_PROBLEM TO SOLVE:_ Copy exactly the lines of the records below, and only those lines, beginning with the line that contains "Recreate this scene" and ending with the line that contains "R = math.radians".

_EXERCISE DATA:_
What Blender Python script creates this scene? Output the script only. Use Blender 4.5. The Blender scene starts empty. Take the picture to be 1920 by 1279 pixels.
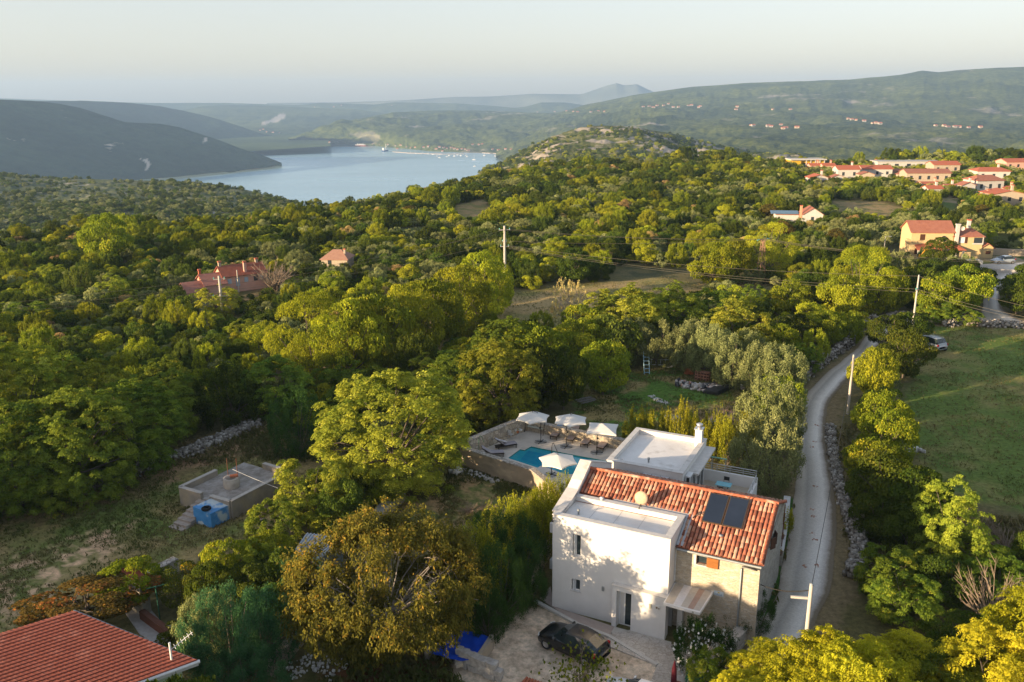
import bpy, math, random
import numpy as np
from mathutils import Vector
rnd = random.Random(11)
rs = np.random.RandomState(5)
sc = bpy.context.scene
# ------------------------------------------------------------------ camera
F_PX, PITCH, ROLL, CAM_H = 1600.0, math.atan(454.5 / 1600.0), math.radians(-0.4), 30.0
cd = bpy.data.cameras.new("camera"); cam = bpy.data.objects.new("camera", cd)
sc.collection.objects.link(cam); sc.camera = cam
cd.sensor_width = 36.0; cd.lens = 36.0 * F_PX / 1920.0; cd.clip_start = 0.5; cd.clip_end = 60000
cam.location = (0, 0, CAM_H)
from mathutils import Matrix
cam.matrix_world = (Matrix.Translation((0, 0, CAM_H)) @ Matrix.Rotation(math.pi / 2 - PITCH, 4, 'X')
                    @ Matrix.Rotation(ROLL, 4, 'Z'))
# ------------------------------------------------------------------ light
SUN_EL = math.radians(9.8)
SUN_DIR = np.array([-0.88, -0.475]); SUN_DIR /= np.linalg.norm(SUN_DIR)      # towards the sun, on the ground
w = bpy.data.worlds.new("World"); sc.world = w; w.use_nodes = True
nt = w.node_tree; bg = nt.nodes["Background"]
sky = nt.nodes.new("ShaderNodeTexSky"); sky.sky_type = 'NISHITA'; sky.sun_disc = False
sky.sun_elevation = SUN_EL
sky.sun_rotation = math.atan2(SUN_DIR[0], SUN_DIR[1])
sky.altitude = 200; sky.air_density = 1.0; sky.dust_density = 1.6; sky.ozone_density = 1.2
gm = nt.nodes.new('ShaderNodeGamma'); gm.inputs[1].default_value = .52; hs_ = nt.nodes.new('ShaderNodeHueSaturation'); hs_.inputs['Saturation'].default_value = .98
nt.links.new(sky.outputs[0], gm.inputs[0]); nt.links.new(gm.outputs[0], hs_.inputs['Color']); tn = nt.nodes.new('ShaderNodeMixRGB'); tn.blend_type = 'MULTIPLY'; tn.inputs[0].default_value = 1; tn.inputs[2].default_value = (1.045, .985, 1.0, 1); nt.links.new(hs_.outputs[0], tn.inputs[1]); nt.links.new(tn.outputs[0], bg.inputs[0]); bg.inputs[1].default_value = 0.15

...

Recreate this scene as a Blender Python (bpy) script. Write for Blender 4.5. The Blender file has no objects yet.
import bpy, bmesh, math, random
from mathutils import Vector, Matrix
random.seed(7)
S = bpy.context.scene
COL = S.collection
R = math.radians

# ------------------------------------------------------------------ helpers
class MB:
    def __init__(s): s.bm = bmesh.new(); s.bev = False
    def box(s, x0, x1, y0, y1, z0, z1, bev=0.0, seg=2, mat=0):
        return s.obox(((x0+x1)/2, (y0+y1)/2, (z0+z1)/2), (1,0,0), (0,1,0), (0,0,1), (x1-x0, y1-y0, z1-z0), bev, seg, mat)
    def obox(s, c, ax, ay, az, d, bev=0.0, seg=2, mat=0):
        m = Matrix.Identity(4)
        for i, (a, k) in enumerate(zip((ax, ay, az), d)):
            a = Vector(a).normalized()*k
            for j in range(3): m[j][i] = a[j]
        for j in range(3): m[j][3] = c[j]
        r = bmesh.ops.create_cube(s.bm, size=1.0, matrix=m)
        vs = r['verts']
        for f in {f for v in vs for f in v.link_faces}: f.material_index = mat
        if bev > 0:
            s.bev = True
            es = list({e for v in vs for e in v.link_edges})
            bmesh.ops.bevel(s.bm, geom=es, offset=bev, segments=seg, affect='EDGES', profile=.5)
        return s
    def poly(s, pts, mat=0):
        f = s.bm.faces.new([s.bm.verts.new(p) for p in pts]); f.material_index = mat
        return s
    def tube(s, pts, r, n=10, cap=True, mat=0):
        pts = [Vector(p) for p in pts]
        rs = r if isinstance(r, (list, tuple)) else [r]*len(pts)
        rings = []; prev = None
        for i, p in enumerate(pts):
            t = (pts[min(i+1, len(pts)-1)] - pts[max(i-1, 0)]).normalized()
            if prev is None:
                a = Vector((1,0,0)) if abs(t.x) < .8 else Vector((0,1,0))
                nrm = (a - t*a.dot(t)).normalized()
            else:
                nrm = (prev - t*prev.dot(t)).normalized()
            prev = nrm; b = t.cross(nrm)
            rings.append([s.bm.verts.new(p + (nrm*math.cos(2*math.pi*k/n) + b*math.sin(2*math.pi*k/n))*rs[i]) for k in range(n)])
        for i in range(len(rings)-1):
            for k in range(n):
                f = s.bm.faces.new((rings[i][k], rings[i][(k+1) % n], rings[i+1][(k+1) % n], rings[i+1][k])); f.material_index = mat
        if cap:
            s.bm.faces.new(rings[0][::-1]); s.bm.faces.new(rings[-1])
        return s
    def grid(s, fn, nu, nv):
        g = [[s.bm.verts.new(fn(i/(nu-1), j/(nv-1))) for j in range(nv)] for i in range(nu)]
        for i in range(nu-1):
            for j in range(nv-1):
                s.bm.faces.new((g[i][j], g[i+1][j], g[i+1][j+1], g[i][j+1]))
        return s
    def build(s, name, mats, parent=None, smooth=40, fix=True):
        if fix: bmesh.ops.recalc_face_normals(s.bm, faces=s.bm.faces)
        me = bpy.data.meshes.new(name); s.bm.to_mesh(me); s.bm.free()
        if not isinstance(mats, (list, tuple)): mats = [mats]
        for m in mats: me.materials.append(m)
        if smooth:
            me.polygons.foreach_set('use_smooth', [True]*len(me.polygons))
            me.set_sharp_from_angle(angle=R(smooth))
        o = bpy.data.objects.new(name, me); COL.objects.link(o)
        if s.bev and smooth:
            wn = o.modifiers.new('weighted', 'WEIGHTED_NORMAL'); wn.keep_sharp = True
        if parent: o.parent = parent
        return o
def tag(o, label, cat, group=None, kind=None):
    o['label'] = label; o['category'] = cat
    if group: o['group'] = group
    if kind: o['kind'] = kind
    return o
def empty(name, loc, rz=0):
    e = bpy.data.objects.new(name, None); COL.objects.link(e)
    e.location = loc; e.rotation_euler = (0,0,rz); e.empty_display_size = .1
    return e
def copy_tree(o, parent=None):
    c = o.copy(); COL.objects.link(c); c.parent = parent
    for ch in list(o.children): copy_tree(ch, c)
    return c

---

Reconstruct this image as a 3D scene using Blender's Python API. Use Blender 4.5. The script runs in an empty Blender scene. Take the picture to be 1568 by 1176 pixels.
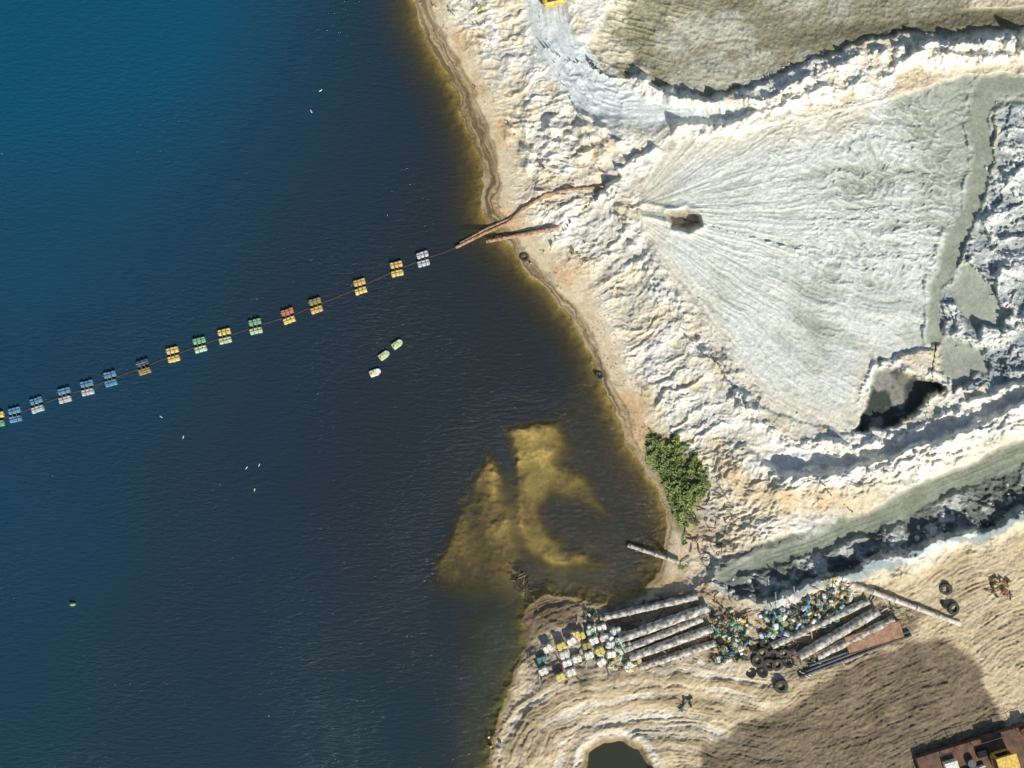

_TASK SOLUTION:_
Recreate this scene as a Blender Python (bpy) script. Write for Blender 4.5. The Blender file has no objects yet.
import bpy, bmesh, math, random
from mathutils import Vector, Matrix
random.seed(7)
S = bpy.context.scene
COL = S.collection
R = math.radians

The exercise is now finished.